Сосед-офицер вскипел:
— От вас, пан, я другого и не ожидал. У вас один критерий: что хорошо и что плохо для евреев. Мне давно говорили о еврейской солидарности, но теперь мне ясно, что от этой солидарности вы не отказываетесь никогда и нигде, даже в тюрьме…
Мой ученик капрал тоже вспылил:
— Да, евреи всегда солидарны. Не отрицайте этого, пан Бегин, вы же сами сказали, что лучше нам сгнить в этой вони, лишь бы евреям не было плохо.

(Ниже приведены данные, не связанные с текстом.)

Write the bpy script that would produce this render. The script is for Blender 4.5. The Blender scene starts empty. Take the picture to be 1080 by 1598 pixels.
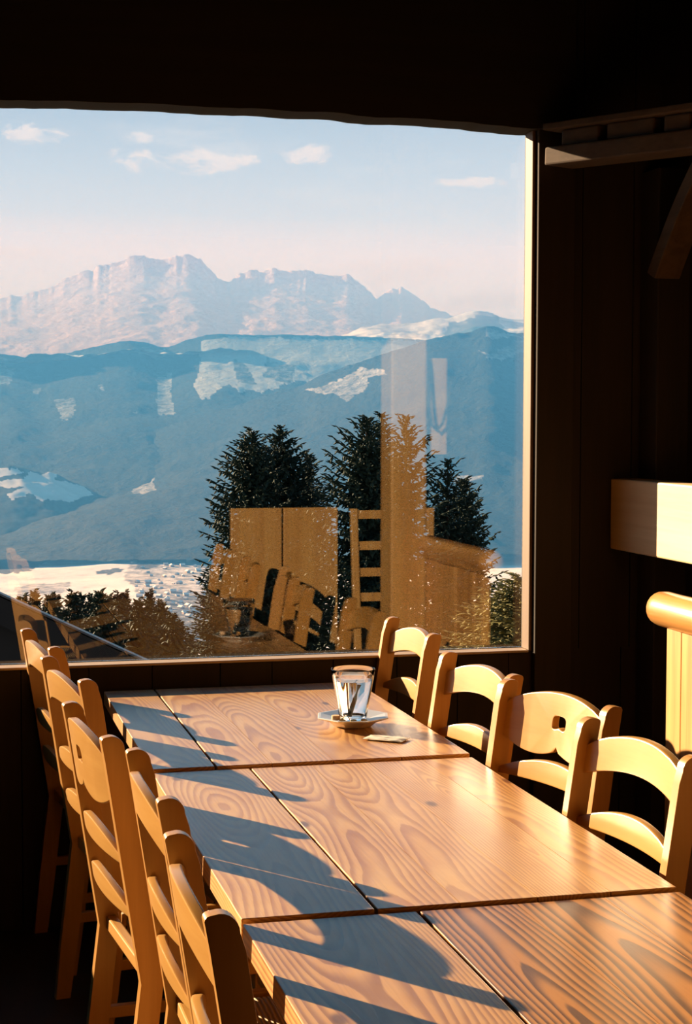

Что мог я ответить? Мои соседи говорили о «еврейской солидарности», как о тяжком грехе, о коварном заговоре. «Боже милостивый, — подумал я. — Чего только не делали евреи, чтобы доказать свою несолидарность? В каждой европейской войне, за исключением последней, евреи одной воюющей стороны уничтожали евреев другой воюющей стороны. Евреи известны пристрастием к внутренним раздорам и множеству мелких партий и течений. Кто может сравниться с марксистами еврейского происхождения в их отчаянной борьбе против «пережитка прошлого» — национальной солидарности и за «наднациональную» солидарность?! Сколько жертв принесено ими на этот алтарь! И все напрасно. Легендарная «еврейская солидарность» существует и будет существовать вечно — в мыслях неевреев. А коли так, — спрашивал я себя, — не пора ли снять с нее навет «заговора»? Не является ли наша судьба чем-то исключительным? Не пришло ли время превратить «еврейскую солидарность» из легенды неевреев в гордость самих евреев?»

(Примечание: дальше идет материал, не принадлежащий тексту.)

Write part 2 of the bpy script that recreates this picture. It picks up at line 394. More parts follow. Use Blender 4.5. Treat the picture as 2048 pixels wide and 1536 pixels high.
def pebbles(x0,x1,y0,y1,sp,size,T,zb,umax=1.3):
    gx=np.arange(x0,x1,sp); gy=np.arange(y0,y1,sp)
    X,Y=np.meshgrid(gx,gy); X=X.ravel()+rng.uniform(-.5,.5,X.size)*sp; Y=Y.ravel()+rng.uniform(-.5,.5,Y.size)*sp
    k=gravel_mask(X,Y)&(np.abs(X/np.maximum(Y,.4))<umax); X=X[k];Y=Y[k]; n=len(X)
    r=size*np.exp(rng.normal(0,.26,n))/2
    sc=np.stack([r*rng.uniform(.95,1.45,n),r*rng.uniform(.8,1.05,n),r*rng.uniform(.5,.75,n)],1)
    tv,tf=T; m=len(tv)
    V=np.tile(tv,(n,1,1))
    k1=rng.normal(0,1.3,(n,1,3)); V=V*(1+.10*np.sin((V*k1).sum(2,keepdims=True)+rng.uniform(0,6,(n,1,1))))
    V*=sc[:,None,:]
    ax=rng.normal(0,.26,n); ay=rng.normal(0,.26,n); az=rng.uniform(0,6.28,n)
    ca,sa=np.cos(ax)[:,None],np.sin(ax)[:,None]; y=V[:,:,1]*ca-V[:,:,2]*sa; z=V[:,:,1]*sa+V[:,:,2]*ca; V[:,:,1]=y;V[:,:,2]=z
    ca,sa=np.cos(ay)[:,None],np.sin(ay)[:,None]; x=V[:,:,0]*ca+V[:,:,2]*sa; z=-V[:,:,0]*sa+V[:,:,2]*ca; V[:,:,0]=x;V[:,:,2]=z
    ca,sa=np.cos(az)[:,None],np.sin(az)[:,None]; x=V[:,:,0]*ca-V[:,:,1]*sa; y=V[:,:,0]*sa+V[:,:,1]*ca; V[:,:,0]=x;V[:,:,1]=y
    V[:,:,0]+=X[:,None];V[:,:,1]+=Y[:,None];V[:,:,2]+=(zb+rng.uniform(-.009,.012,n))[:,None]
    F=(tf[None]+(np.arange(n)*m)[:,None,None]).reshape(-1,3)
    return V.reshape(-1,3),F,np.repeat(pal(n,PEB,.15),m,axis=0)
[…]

Не имело, конечно, смысла задавать все эти вопросы соседям. Кроме того, я совершил грубую психологическую ошибку, заявив, что не присоединяюсь к их немым молитвам — молитвам-надеждам заключенных, молитвам-утешениям несчастных. Я сказал им:
— Господа, дай Бог, чтобы и в самом деле существовало то, что вы называете «еврейской солидарностью».
Оба они улыбнулись. И улыбка эта была горше их слов. Между нами пролегла тень: по одну ее сторону оказались помещик и капрал, а по другую — я. За длительное пребывание в камере эта тень несколько поблекла, но до конца она так и не исчезла.
Едва появившись в нашей камере, капрал объявил себя неверующим, прямым атеистом. Он рассказывал анекдоты о ксендзах, не соблюдающих обета воздержания. С особым удовольствием повторял он анекдот о ксендзе, который в проповедях просил: «Дети мои, слушайте меня внимательно, не берите с меня пример». Демонстративный атеизм очень сердил офицера, глубоко верующего католика, много времени уделявшего молитвам. Интересно и странно было наблюдать за безграмотным католиком, отошедшим от веры отцов, и высокообразованным человеком, усердно выполнявшим все предписания церкви — насколько позволяла это большевистская тюрьма.
Но в одно прекрасное утро мы с офицером были поражены, увидев в углу камеры погрузившегося в тихую молитву капрала. Кончив молиться, он перекрестился и после короткого колебания стыдливо сказал: «Буду молиться каждый день. Я снова верую». Офицер забыл об очередном своем бойкоте и горячо пожал руки обоим соседям. Мы стали свидетелями возрождения веры и могли в дальнейшем подтвердить, что именно она помогла капралу справиться с черным отчаянием, выпадающим на долю каждого узника НКВД. Могу также сказать, что безграмотный капрал был не единственным заключенным в Лукишках, обратившимся от атеизма к искренней вере. Многие заключенные, среди них интеллигенты и даже закоренелые скептики — ученые, с каждым днем и после каждого ночного допроса все выше поднимали глаза и обращались через тюремные стены к таинственной силе: может быть, сжалится… У сломленного человека нет опоры, нет утешения, кроме веры. НКВД вернул многих безбожников на путь веры… И ночи в Лукишках подтвердили нам, что не столько человек хранит веру в хорошее время, сколько вера охраняет человека в нужде.